Anyways, here are links to fuller discussions on the policy on the NYTimes:
An editorial
and the full article.

Here's a more serious paper from, which has always been my favorite easy web source for security information. They sound serious enough I rarely feel the need to go elsewhere anyway. This paper is a bit dated but I had to confirm I remembered deterrence theory correctly (nobody spends much time on this stuff anymore) and thought others might be interested in something a bit more detailed. First paper I found, there might be better, or not.

Some gems from this paper by Edward A. Corcoran (2005):

"Although terrorists pose a nuclear threat, the use of nuclear weapons against them appears impractical, to say the least. Not only are there no appropriate targets, but many terrorists seek martyrdom and would see a US strike on a Muslim target as a positive step toward turning the Muslim world against the United States."

"The United States could significantly reduce its strategic nuclear forces without any loss of deterrence and with an overall gain of security."

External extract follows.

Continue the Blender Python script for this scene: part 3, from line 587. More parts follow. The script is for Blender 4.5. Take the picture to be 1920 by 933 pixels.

"The US nuclear arsenal contains an assortment of weapons which are not pertinent to the contemporary threats facing the nation. In particular, there are minimal military requirements for the large number of strategic weapons still in the stockpile."

"All in all, the greatly changed nature of the challenges facing the nation in the post-9/11 world demand a very basic review of our entire national strategy. A hard look at the continuing utility of strategic nuclear weapons needs to be a key part of any such review."

I've got nothing to add after that. It's dated, and there are plenty of other papers on the subject but it really is time to up the game and actually talk about this stuff.

Of course there are at least two sides to every story. Quoting Fox isn't fair, but it's fun:

Will Obama's Nuclear Policy Make us Safer? by Gordon G. Chang

I'm really just not sure what the nuclear policy has to do with rogue states really. Our conventional forces are more than a sufficient deterrent, what on earth do nukes add? And what's with the focus on Chinese weapons? We've got more than enough for MAD well into the future.

Obama's Scary Nuke Plan by KT McFarland

From the article:"How can Iran take President Obama seriously about the possibility of a retaliatory nuclear attack when he doesn't even have the backbone to impose unilateral crippling gasoline sanctions, which even his Democratically-controlled Congress is pushing for?"

While we're proposing crippling gasoline sanctions I'd like to also propose crippling rutabaga sanctions. If all we need to do is declare something crippling to make them so sanctions would be far more effective. I'm unaware of anywhere they've done much though, with the arguable exception of South Africa, so let's just admit sanctions tend not to do anything about security issues and stop being silly.


  1. Honestly, I think our current nuclear policy (and for the last 10-20 years) stands more as a negotiating position than as a deterrent. The idea seems to be to have the ability to magnanimously offer our much poorer nuclear competitors 10 for the price of one warhead reductions which will leave the leaders looking like fierce bargainers.

    With countries like Iran and North Korea, where we're really defending neighbors, the nuclear deterrent is probably maximally effective although clearly not particularly effective.

  2. Doug, that's a good take on the negotiations. I just wonder if it would be cheaper to unilaterally cut the arsenals and then offer our negotiating partners 50% of the savings as bribes instead.